Climate change is considered one of the most pressing problems of our time. In this context, soil plays a greater role than might be expected. Soil can simultaneously store CO2 from the atmosphere and emit CO2 through microbial decomposition of organic matter.
“Soil contains three times as much carbon as plant vegetation and twice as much carbon as the atmosphere. Therefore, even small changes in soil carbon content can have a large effect on the global carbon cycle, which is why there is an increasing focus on carbon storage in soil to mitigate climate change,” says postdoc Johannes Lund Jensen from the Department of Agroecology at Aarhus University.
But what will it take to increase the carbon content of agricultural soils? It all starts with photosynthesis, where plants use the energy of sunlight to convert CO2 and water into oxygen and organic matter in the form of glucose. So, it’s very much about maximizing the production of plant biomass. In an agricultural context, greater use of perennial crops such as grass is particularly emphasized. This is because they maintain photosynthesis for a longer period of time and thus deposit more carbon in the parts of the plant that are not harvested or removed, particularly in the root system.
Inventory of the carbon storage potential of farming systems
There are a number of different actions that could affect the soil’s carbon storage potential in day-to-day farming. However, a reliable assessment of the carbon storage potential of different farming practices requires a lot of information. “First of all, one relies on long-term field trials where the management practices are studied.

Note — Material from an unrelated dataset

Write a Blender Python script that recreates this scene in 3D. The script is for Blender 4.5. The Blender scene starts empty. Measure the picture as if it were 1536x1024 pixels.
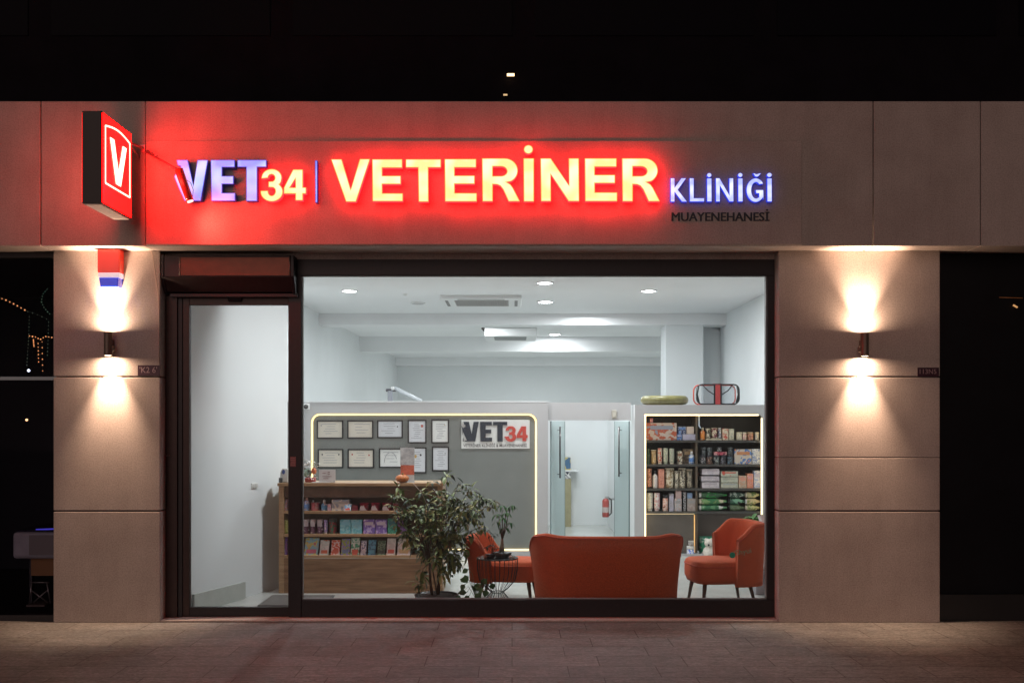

This is necessary because soil carbon content changes slowly—over a number of years,” says Professor and Section Head Jørgen Eriksen also from the Department of Agroecology at Aarhus University.
The problem is that such long-term experiments are rare and valuable. Aarhus University has a trial that was set up in Foulum in 1987. The experiment consists of a six-field rotation with two years of clover grass, which was introduced on an area where cereals had previously been grown. In 2006, however, the experiment was split into two; one rotation continued with two years of clover grass, while another rotation now had clover grass for four years.
Measurements show that for the crop rotation with 1/3 clover grass throughout the period, soil carbon increased until a new equilibrium state was reached. The new equilibrium state was reached after 20 years, after which the soil carbon content did not change further. The average annual carbon storage by converting an area previously used for cereal cultivation to a crop rotation with 1/3 clover grass was determined to be 0.25 tons ha-1 year-1.
“The larger change in carbon storage in the first years is good news in a climate context, because measures with a significant and rapid effect are needed. The bad news is that there is an upper limit to everything. After 20 years, the input no longer has an effect, but the 1/3 clover grass rotation must still be maintained to maintain the reached carbon levels. For example, if you switch to cereal crops, the carbon content of the soil will quickly fall again,” explains postdoc Johannes Lund Jensen.
The results make clear that the full carbon storage potential of an operational approach is determined by both the time it takes to reach a new equilibrium and the total change in the carbon stock. It is worth noting, according to the researchers, that protecting soils with high carbon content is at least as important as increasing carbon content further, as it is generally faster to lose carbon than to build it up.